Правда, бывало, что люди влезали на башни без лестниц и веревок; правда, случается, что человек образовывает себя без помощи учителей, школ и публичных библиотек; правда, в революционные войны вандейские крестьяне иногда без оружия поражали неприятеля, - но эти исключения не опровергают, а подтверждают правило. И то правда, что в Англии при известных исключительных обстоятельствах несколько рабочих кружков несколько улучшили свое положение в некоторых мелких отраслях крупной промышленности посредством ассоциации, созданной их собственными усилиями, однако, тем не менее, остается неопровержимым закон, что только помощь государства может произвести действительное улучшение в положении рабочих, - улучшение, которого рабочие могут совершенно законно требовать для всего своего сословия.
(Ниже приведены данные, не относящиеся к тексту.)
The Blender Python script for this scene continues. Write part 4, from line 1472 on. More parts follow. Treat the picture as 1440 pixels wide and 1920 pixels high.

Не давайте также сбивать себя с пути криками толкующих по этому поводу о социализме и коммунизме и заглушающих подобными толками ваши справедливые требования. Будьте твердо уверены, что эти люди или хотят вас надуть, или сами не знают, что говорят. Требование это как нельзя дальше от всякого социализма и коммунизма, потому что оставляет рабочим классам его нынешнюю индивидуальную свободу, индивидуальный образ жизни и индивидуальное вознаграждение за труд; единственное отношение, в которое оно ставит их к государству, состоит в том, чтобы государство помогло их объединению нужным капиталом, т. е. нужным кредитом. Но в том-то и состоит задача и назначение государства, чтобы облегчать великие культурные успехи человечества и помогать им. В этом его призвание. Для этого оно и существует; на это оно всегда служило и должно служить. Я мог бы привести сотни примеров подобного вмешательства государства в устройство каналов, шоссе, почт, транспортных сообщений, телеграфов, земледельческих банков, в сельскохозяйственные улучшения, в учреждение новых отраслей промышленности и пр.
Но я укажу только один пример, зато стоящий один целых сотен и при том особенно близкий; когда у нас строились железные дороги, то во всех немецких странах и почти во всех иностранных, за исключением самых коротких и отрывочных линий, всюду потребовалось вмешательство государства, по меньшей мере в форме гарантии акционерных процентов, а во многих странах еще в больших размерах. [52]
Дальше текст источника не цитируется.